И полно вам, разве это — «милый, хрупкий мир загадок»? Подлинная пастораль XVIII столетия действительно страшна, потому что русские люди, переряживаясь в чужеземных кукол, хотели забыть что-то, чего вам вовеки не забыть, потому что вы русский поэт, а не офранцузившийся помещик; но пастораль, от которой пахнет Москвою XX столетия, уже не страшна нисколько, не загадочна тем более.
Так вот, мы стоим теперь перед чем-то древним, милым, вновь воскрешающим перед нами старую русскую жизнь. Ведь это опять тот юный мудрец с голубиной кротостью, с народным смирением, с вещим и земным прозрением, — взял да и напялил на себя французский камзол, да еще в XX столетии! В старинных учебниках это называлось «галломанией». Мы очутились лицом к лицу с тем самым вопросом, который неизбежно рано или поздно возбуждается по поводу каждого русского писателя, — и в том, что вопрос этот поставлен перед нами творчеством Кузмина, еще одна порука, что Кузмин — подлинный русский поэт, не взявший напрокат у Запада ровно ничего, кроме атласного камзола да книжечки когда-то модного французика Пьера Луиса. Перед нами вопрос мучительный и сложный, для нас — реальный и первый вопрос, а «дифференцированной культуре» Метерлинков и Роденбахов никогда не снившийся. Вопрос о «западничестве» и «славянофильстве», говоря обобщенно, все то море волн, литературных и житейских, над которым мыслили, скорбели, пели, плакали и умирали подлинные русские люди несколько десятков лет, над которым остановился и наш момент истории, — ибо кто же, кроме людей, заведомо отвлеченных или желающих скрывать по тем или иным причинам свое духовное «я» (впрочем, всяческой «тактики» русская литература искони чуждалась, и упрекнуть ее в неискренности и умалчивании никак нельзя), — кто же станет отрицать насущность в наше время вопроса «национального»?

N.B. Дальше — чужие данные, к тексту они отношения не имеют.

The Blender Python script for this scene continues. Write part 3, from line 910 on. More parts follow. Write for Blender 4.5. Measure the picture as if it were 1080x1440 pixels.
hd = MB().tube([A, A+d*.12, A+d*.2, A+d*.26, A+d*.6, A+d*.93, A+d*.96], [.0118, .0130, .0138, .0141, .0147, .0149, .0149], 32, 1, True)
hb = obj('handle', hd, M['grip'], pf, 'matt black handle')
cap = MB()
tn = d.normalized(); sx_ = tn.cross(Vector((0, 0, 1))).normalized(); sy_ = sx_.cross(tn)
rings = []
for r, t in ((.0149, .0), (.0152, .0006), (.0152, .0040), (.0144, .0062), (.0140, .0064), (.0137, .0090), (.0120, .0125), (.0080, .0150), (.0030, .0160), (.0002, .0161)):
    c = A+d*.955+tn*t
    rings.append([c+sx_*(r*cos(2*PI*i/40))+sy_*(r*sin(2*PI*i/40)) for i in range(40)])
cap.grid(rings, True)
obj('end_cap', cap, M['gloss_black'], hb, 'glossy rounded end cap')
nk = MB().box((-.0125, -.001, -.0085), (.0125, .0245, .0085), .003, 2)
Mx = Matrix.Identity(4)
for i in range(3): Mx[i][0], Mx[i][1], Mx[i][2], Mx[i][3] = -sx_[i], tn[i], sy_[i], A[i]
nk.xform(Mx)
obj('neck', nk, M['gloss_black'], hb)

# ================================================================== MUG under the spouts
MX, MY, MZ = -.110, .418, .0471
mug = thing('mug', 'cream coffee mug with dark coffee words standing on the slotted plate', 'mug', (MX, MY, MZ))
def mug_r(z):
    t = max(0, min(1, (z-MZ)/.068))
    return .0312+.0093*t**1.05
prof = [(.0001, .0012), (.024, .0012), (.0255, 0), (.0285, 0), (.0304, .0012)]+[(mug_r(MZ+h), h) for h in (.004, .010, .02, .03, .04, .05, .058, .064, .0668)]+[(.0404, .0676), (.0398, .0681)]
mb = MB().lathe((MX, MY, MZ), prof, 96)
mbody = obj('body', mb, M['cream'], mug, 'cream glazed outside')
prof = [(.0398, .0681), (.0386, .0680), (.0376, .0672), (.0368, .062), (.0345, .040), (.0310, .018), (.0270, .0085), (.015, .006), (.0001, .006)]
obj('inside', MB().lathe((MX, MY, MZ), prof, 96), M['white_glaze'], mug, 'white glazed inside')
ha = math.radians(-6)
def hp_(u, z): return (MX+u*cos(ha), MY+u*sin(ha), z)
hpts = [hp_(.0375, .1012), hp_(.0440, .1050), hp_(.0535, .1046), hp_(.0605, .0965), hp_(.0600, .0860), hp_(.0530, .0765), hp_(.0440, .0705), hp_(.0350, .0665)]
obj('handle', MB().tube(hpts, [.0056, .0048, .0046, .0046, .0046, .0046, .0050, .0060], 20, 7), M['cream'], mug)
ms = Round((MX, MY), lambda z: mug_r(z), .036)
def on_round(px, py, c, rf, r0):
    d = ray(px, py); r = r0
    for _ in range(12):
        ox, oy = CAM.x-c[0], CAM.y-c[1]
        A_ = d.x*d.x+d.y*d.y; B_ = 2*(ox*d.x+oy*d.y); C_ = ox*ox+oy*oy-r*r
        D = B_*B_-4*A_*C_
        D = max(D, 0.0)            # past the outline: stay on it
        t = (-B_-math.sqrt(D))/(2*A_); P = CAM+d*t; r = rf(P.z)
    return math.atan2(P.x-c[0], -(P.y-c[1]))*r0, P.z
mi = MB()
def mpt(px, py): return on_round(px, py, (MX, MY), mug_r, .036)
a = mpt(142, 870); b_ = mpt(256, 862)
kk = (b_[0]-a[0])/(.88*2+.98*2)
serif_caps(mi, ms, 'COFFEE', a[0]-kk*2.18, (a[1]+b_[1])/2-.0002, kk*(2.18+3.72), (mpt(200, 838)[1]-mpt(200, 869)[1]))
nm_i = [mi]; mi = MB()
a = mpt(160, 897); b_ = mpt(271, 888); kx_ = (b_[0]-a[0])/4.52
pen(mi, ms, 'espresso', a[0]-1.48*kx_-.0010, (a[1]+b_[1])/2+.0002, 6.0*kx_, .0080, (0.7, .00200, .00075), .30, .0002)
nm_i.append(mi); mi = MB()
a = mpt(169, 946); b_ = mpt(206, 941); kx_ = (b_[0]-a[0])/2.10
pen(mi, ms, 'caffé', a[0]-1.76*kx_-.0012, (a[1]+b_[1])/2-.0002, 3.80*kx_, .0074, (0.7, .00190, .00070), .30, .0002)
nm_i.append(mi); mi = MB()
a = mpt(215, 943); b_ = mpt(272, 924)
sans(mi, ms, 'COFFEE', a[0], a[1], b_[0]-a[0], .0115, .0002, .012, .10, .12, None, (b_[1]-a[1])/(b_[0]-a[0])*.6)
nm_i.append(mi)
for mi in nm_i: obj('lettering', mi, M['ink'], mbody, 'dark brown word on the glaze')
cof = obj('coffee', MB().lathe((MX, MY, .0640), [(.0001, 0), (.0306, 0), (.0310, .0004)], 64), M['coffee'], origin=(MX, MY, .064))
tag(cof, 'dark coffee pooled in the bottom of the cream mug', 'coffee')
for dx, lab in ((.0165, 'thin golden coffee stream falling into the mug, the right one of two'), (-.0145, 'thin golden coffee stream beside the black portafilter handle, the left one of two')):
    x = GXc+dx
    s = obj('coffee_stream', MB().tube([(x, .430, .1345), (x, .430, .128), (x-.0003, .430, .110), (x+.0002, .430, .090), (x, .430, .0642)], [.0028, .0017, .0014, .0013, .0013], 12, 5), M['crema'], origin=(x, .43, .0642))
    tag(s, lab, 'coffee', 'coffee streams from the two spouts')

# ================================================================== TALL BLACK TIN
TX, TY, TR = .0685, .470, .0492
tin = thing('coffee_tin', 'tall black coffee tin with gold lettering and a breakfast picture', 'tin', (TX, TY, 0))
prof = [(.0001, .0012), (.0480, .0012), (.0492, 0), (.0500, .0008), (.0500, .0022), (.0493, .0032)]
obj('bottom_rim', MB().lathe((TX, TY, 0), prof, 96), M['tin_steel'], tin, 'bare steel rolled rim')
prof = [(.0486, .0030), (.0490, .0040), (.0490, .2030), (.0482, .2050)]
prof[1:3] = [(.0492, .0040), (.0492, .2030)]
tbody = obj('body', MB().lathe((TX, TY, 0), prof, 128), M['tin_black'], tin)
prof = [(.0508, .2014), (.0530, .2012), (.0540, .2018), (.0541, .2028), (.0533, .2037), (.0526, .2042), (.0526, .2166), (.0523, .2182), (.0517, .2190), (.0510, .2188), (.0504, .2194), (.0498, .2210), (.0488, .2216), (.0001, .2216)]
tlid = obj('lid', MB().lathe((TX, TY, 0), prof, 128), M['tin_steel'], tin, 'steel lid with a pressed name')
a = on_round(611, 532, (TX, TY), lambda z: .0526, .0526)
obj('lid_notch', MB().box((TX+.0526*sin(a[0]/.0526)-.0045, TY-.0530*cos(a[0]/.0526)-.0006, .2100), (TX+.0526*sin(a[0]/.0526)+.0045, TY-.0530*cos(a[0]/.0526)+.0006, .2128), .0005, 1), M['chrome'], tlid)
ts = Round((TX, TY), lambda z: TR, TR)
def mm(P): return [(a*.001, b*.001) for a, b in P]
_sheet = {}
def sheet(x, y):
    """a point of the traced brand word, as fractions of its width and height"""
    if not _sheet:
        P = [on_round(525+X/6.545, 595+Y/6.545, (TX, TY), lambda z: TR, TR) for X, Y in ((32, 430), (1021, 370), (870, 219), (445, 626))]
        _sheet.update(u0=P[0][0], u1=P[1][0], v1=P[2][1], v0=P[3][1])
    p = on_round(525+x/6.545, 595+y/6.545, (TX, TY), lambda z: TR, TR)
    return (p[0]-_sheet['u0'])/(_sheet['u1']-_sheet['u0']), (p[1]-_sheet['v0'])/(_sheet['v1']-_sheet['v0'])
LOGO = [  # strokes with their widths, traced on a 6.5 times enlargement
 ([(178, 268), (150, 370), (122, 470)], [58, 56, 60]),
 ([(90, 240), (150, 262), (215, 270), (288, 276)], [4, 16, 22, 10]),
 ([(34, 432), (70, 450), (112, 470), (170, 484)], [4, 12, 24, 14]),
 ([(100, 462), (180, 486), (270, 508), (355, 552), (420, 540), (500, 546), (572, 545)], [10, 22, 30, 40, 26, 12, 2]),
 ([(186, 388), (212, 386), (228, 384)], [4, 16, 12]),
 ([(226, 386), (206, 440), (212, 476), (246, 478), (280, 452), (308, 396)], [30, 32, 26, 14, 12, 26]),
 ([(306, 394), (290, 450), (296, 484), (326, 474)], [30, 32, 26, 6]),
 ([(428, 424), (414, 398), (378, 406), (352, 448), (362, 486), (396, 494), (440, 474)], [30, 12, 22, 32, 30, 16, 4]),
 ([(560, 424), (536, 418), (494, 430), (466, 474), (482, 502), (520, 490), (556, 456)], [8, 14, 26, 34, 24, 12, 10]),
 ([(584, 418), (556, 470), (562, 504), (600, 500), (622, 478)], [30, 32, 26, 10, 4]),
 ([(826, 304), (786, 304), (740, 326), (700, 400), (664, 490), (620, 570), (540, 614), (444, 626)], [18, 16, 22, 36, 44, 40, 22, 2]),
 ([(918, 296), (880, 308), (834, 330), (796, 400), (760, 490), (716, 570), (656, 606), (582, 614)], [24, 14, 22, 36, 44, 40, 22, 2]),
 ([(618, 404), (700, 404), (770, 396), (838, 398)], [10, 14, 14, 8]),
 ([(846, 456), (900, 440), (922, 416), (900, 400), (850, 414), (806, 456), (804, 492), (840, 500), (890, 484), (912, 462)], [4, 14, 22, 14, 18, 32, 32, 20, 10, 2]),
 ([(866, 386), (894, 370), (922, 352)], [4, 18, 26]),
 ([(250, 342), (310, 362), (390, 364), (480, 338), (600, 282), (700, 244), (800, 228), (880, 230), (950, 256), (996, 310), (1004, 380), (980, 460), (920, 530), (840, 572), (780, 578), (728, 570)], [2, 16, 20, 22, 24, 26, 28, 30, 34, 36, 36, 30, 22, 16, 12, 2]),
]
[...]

Итак, Кузмин, надевший маску, обрек самого себя на непонимание большинства, и нечего удивляться тому, что люди самые искренние и благородные шарахаются в сторону от его одиноких и злых, но, пожалуй, невинных шалостей. Лучшие люди иной раз не выносят, когда их дразнят, а дразнить и морочить — новые поэты мастера. Но есть морок и морок, иной и дразнит по-русски, как Ремизов, а иной, как Кузмин, надевает для этого маску, которая действительно немного портит его слишком печальное для всяких масок лицо. Что бы самому читателю потрудиться немного и снять эту маску? Да нет, на свете не много людей, которым дорога поэзия сама по себе, и мало кто согласен прощать поэту его вольное или невольное прегрешение. Может быть, это в конце концов и к лучшему, ибо поэт все-таки — человек опасный.
Мне не хотелось бы посылать эти упреки Кузмину, потому что мне, как человеку, любящему поэзию, дороги, хотя и не одинаково, почти все его стихи. Но еще дороже мне то, что есть в этих стихах песни о будущем. Это — то, что делает их прекрасными. И никогда не услышал бы я самых красивых песен, только о прошлом бренчащих. Тому, кто поет о земле обетованной, непозволительно брать в руки балалайку; смешно видеть человека с грустным лицом в маскарадных и светских лохмотьях. Если Кузмин стряхнет с себя ветошь капризной легкости, он может стать певцом народным. От скуки к радости нет дороги, но от скорби к радости — прямой и суровый путь.